News - Local

Published: Tuesday, Mar. 12, 2013 / Updated: Tuesday, Mar. 12, 2013 09:55 AM

Foundation hopes to help Olympic High students

- jmarks@lakewyliepilot.com

STEELE CREEK -- 

About a dozen Steele Creek leaders decided where Charlotte-Mecklenburg Schools can’t or won’t pay for projects at their high school, they will.

During the Steele Creek Resident Association annual meeting Feb. 28, Charles Wilkerson of Steele Creek Printing & Design, announced the formation of a nonprofit foundation to help fund projects at the Olympic Community of Schools.

The Olympic Foundation has about $50,000 now, said Wilkerson, also president of the Arrowood Business Association and board member with Charlotte Chamber of Commerce SouthWest Chapter.

“It’s been almost two years in the making we’ve been talking about it,” the foundation vice president said. “It gained traction. We have set big goals.”

Olympic High School, as it was called before a 2006 reorganization into five specialty schools, opened in 1966. In recent years, there has been discussion about how to fund needs there, particularly in 2007 when students and parents asked CMS for help renovating their school.

That year, voters approved a $516 million CMS bond that included three Olympic projects costing a little more than $6.8 million. Upgrades to roofing and the school stadium/track area were included. Work has not begun on the new 4,000-seat stadium and field house upgrades, with concession stands and restrooms. Neither has track replacement or turf installation.

Around the same time, residents and community leaders formed a capital improvement committee with hopes of raising $10 million. That committee no longer meets.

The new foundation hopes to provide funds where teachers need them. Possibilities include continued education, school supplies or special programs. The foundation will be modeled on the success of East Mecklenburg High School, where an alumnus provided a gift to match donations from others.

“We want to help support our teachers,” said Charles Beatty, foundation president. “They’re doing a great job, and we want to be able to provide the extra resources to do the things they’d like to do but aren’t able to do.”

Eventually the group would like to have a point person at Olympic to direct money where it’s needed most.

“We want to have somebody in the school who knows the teachers and knows what they need,” Beatty said.
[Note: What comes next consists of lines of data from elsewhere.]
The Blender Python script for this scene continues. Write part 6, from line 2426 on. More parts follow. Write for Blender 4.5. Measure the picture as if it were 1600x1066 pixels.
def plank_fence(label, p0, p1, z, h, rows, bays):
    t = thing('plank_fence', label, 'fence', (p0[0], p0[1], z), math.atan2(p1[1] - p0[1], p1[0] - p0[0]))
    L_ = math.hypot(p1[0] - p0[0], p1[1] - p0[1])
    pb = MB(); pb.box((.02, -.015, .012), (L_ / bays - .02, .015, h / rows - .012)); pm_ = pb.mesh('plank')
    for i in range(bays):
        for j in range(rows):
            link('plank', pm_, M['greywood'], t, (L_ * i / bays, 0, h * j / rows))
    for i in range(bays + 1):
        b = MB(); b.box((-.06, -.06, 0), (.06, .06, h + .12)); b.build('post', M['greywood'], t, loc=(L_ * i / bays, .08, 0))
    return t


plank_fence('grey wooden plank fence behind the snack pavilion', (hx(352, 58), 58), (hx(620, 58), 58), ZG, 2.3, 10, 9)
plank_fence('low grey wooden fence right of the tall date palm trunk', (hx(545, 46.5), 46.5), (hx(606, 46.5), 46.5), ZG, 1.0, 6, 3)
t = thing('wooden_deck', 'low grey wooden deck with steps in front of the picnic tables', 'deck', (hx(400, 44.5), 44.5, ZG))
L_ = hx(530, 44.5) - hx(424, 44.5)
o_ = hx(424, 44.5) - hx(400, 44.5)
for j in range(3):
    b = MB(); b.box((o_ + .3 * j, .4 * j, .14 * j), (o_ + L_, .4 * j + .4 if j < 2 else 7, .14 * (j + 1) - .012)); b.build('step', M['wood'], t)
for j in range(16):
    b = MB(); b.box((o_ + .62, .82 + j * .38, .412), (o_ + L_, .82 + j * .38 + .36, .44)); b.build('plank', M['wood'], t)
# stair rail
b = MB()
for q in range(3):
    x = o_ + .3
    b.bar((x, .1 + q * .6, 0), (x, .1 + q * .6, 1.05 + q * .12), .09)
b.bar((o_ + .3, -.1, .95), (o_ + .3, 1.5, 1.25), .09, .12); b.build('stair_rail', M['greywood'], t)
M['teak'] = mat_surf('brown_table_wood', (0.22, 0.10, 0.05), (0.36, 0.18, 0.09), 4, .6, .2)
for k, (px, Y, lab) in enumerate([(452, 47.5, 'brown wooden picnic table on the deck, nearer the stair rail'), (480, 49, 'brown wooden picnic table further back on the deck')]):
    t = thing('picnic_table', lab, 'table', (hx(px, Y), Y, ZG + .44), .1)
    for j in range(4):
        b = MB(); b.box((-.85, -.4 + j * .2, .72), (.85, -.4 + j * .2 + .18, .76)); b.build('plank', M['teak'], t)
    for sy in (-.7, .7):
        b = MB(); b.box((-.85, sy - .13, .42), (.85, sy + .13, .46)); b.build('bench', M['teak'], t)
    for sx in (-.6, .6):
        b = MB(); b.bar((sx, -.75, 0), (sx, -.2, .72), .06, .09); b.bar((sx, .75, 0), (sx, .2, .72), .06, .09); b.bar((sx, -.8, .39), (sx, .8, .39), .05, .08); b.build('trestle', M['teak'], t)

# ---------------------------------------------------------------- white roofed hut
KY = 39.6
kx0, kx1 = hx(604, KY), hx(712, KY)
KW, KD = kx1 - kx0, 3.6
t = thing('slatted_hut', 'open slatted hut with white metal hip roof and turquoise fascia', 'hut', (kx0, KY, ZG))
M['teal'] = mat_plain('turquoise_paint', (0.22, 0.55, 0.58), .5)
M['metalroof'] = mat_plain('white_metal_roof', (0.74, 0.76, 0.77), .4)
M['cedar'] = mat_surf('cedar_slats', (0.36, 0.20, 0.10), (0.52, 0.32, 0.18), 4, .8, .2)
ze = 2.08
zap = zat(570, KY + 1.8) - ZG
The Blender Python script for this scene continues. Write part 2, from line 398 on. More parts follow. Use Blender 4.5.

Olympic has had recent funding help. In 2011 Olympic was one of four schools chosen from almost 70 applicants in both Carolinas to receive weight-room equipment from the Carolina Panthers. The total value of those donations was $250,000.

Group members say they’re not looking to pay for all of the needs at Olympic. They’ll continue to push for the district to fund as many improvements and programs as possible.

“It’ll be the things CMS won’t be able to fund that then we’ll be able to do,” Wilkerson said.